Stored data:
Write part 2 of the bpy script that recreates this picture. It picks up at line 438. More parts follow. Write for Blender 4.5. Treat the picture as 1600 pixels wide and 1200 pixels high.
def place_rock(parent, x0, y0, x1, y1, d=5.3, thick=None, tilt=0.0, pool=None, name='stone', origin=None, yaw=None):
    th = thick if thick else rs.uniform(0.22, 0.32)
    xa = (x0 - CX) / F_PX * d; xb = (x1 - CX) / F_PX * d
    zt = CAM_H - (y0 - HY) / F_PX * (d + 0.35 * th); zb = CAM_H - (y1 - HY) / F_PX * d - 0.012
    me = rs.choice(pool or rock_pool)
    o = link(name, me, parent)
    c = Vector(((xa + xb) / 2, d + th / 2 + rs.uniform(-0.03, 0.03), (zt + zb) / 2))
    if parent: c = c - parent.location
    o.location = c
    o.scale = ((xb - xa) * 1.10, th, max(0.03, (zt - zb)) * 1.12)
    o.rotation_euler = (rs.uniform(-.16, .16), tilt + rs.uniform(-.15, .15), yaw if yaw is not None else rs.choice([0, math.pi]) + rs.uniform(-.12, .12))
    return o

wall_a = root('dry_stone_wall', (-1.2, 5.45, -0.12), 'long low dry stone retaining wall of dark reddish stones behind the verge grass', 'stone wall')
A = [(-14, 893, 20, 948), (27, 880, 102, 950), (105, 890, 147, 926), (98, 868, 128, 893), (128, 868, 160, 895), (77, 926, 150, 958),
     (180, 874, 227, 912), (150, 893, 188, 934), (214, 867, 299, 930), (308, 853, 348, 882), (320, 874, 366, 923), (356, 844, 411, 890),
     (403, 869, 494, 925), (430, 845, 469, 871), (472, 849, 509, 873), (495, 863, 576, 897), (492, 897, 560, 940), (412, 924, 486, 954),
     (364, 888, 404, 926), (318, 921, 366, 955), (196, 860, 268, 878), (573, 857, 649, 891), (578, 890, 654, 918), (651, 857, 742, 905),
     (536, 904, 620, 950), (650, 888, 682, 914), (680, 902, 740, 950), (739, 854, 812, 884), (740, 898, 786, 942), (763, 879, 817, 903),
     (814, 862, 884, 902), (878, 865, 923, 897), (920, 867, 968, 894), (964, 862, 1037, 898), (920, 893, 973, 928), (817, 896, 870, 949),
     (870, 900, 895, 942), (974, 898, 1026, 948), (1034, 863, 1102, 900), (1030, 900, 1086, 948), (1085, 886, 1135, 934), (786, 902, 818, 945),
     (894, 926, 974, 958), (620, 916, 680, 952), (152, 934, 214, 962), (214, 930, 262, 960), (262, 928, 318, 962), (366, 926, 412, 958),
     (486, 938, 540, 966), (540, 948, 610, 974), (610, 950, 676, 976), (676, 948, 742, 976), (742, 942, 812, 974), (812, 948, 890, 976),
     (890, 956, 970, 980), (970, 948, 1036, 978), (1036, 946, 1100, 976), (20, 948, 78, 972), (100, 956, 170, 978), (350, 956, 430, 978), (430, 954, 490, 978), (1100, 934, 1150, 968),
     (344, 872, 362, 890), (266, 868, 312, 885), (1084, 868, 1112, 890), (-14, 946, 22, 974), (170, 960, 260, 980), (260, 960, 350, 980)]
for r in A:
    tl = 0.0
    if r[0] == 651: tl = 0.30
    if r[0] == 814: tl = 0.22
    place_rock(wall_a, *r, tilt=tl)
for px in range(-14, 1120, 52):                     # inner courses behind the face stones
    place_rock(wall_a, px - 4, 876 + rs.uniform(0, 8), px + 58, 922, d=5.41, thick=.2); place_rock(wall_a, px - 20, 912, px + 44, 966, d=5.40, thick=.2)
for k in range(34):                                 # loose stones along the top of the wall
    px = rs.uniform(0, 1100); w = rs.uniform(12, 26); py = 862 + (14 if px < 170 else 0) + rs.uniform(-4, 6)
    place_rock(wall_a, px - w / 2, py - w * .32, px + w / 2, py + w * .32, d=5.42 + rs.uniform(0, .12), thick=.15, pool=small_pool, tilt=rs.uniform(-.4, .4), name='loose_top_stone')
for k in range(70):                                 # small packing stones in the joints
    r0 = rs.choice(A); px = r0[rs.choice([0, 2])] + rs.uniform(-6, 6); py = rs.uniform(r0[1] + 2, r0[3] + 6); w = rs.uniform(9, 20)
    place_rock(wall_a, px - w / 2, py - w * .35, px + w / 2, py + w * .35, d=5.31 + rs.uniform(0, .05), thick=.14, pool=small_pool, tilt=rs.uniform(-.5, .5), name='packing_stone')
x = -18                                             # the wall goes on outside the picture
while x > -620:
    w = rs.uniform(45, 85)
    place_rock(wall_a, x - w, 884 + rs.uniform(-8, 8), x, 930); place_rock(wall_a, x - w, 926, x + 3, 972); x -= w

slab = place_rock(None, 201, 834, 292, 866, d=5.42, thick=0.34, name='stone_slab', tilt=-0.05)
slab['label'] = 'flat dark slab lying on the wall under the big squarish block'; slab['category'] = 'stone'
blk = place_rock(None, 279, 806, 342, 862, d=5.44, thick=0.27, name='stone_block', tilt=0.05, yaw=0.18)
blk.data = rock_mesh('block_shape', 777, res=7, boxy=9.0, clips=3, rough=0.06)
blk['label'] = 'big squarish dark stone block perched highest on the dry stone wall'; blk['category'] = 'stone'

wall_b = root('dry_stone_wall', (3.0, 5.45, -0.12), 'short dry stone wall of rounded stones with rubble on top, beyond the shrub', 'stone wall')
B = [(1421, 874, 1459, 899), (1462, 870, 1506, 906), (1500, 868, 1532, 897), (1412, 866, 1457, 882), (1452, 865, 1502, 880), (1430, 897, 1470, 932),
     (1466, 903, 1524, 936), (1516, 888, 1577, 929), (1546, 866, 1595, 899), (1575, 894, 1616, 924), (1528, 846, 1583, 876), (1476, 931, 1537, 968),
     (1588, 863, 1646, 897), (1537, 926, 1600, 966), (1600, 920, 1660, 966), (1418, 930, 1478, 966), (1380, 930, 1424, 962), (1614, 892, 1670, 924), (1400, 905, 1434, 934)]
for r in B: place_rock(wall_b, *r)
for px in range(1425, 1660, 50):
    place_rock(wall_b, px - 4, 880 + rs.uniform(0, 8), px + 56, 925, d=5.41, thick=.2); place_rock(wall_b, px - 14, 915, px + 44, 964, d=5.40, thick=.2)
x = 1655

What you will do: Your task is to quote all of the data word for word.

Result below:
Write part 2 of the bpy script that recreates this picture. It picks up at line 438. More parts follow. Write for Blender 4.5. Treat the picture as 1600 pixels wide and 1200 pixels high.
def place_rock(parent, x0, y0, x1, y1, d=5.3, thick=None, tilt=0.0, pool=None, name='stone', origin=None, yaw=None):
    th = thick if thick else rs.uniform(0.22, 0.32)
    xa = (x0 - CX) / F_PX * d; xb = (x1 - CX) / F_PX * d
    zt = CAM_H - (y0 - HY) / F_PX * (d + 0.35 * th); zb = CAM_H - (y1 - HY) / F_PX * d - 0.012
    me = rs.choice(pool or rock_pool)
    o = link(name, me, parent)
    c = Vector(((xa + xb) / 2, d + th / 2 + rs.uniform(-0.03, 0.03), (zt + zb) / 2))
    if parent: c = c - parent.location
    o.location = c
    o.scale = ((xb - xa) * 1.10, th, max(0.03, (zt - zb)) * 1.12)
    o.rotation_euler = (rs.uniform(-.16, .16), tilt + rs.uniform(-.15, .15), yaw if yaw is not None else rs.choice([0, math.pi]) + rs.uniform(-.12, .12))
    return o

wall_a = root('dry_stone_wall', (-1.2, 5.45, -0.12), 'long low dry stone retaining wall of dark reddish stones behind the verge grass', 'stone wall')
A = [(-14, 893, 20, 948), (27, 880, 102, 950), (105, 890, 147, 926), (98, 868, 128, 893), (128, 868, 160, 895), (77, 926, 150, 958),
     (180, 874, 227, 912), (150, 893, 188, 934), (214, 867, 299, 930), (308, 853, 348, 882), (320, 874, 366, 923), (356, 844, 411, 890),
     (403, 869, 494, 925), (430, 845, 469, 871), (472, 849, 509, 873), (495, 863, 576, 897), (492, 897, 560, 940), (412, 924, 486, 954),
     (364, 888, 404, 926), (318, 921, 366, 955), (196, 860, 268, 878), (573, 857, 649, 891), (578, 890, 654, 918), (651, 857, 742, 905),
     (536, 904, 620, 950), (650, 888, 682, 914), (680, 902, 740, 950), (739, 854, 812, 884), (740, 898, 786, 942), (763, 879, 817, 903),
     (814, 862, 884, 902), (878, 865, 923, 897), (920, 867, 968, 894), (964, 862, 1037, 898), (920, 893, 973, 928), (817, 896, 870, 949),
     (870, 900, 895, 942), (974, 898, 1026, 948), (1034, 863, 1102, 900), (1030, 900, 1086, 948), (1085, 886, 1135, 934), (786, 902, 818, 945),
     (894, 926, 974, 958), (620, 916, 680, 952), (152, 934, 214, 962), (214, 930, 262, 960), (262, 928, 318, 962), (366, 926, 412, 958),
     (486, 938, 540, 966), (540, 948, 610, 974), (610, 950, 676, 976), (676, 948, 742, 976), (742, 942, 812, 974), (812, 948, 890, 976),
     (890, 956, 970, 980), (970, 948, 1036, 978), (1036, 946, 1100, 976), (20, 948, 78, 972), (100, 956, 170, 978), (350, 956, 430, 978), (430, 954, 490, 978), (1100, 934, 1150, 968),
     (344, 872, 362, 890), (266, 868, 312, 885), (1084, 868, 1112, 890), (-14, 946, 22, 974), (170, 960, 260, 980), (260, 960, 350, 980)]
for r in A:
    tl = 0.0
    if r[0] == 651: tl = 0.30
    if r[0] == 814: tl = 0.22
    place_rock(wall_a, *r, tilt=tl)
for px in range(-14, 1120, 52):                     # inner courses behind the face stones
    place_rock(wall_a, px - 4, 876 + rs.uniform(0, 8), px + 58, 922, d=5.41, thick=.2); place_rock(wall_a, px - 20, 912, px + 44, 966, d=5.40, thick=.2)
for k in range(34):                                 # loose stones along the top of the wall
    px = rs.uniform(0, 1100); w = rs.uniform(12, 26); py = 862 + (14 if px < 170 else 0) + rs.uniform(-4, 6)
    place_rock(wall_a, px - w / 2, py - w * .32, px + w / 2, py + w * .32, d=5.42 + rs.uniform(0, .12), thick=.15, pool=small_pool, tilt=rs.uniform(-.4, .4), name='loose_top_stone')
for k in range(70):                                 # small packing stones in the joints
    r0 = rs.choice(A); px = r0[rs.choice([0, 2])] + rs.uniform(-6, 6); py = rs.uniform(r0[1] + 2, r0[3] + 6); w = rs.uniform(9, 20)
    place_rock(wall_a, px - w / 2, py - w * .35, px + w / 2, py + w * .35, d=5.31 + rs.uniform(0, .05), thick=.14, pool=small_pool, tilt=rs.uniform(-.5, .5), name='packing_stone')
x = -18                                             # the wall goes on outside the picture
while x > -620:
    w = rs.uniform(45, 85)
    place_rock(wall_a, x - w, 884 + rs.uniform(-8, 8), x, 930); place_rock(wall_a, x - w, 926, x + 3, 972); x -= w

slab = place_rock(None, 201, 834, 292, 866, d=5.42, thick=0.34, name='stone_slab', tilt=-0.05)
slab['label'] = 'flat dark slab lying on the wall under the big squarish block'; slab['category'] = 'stone'
blk = place_rock(None, 279, 806, 342, 862, d=5.44, thick=0.27, name='stone_block', tilt=0.05, yaw=0.18)
blk.data = rock_mesh('block_shape', 777, res=7, boxy=9.0, clips=3, rough=0.06)
blk['label'] = 'big squarish dark stone block perched highest on the dry stone wall'; blk['category'] = 'stone'

wall_b = root('dry_stone_wall', (3.0, 5.45, -0.12), 'short dry stone wall of rounded stones with rubble on top, beyond the shrub', 'stone wall')
B = [(1421, 874, 1459, 899), (1462, 870, 1506, 906), (1500, 868, 1532, 897), (1412, 866, 1457, 882), (1452, 865, 1502, 880), (1430, 897, 1470, 932),
     (1466, 903, 1524, 936), (1516, 888, 1577, 929), (1546, 866, 1595, 899), (1575, 894, 1616, 924), (1528, 846, 1583, 876), (1476, 931, 1537, 968),
     (1588, 863, 1646, 897), (1537, 926, 1600, 966), (1600, 920, 1660, 966), (1418, 930, 1478, 966), (1380, 930, 1424, 962), (1614, 892, 1670, 924), (1400, 905, 1434, 934)]
for r in B: place_rock(wall_b, *r)
for px in range(1425, 1660, 50):
    place_rock(wall_b, px - 4, 880 + rs.uniform(0, 8), px + 56, 925, d=5.41, thick=.2); place_rock(wall_b, px - 14, 915, px + 44, 964, d=5.40, thick=.2)
x = 1655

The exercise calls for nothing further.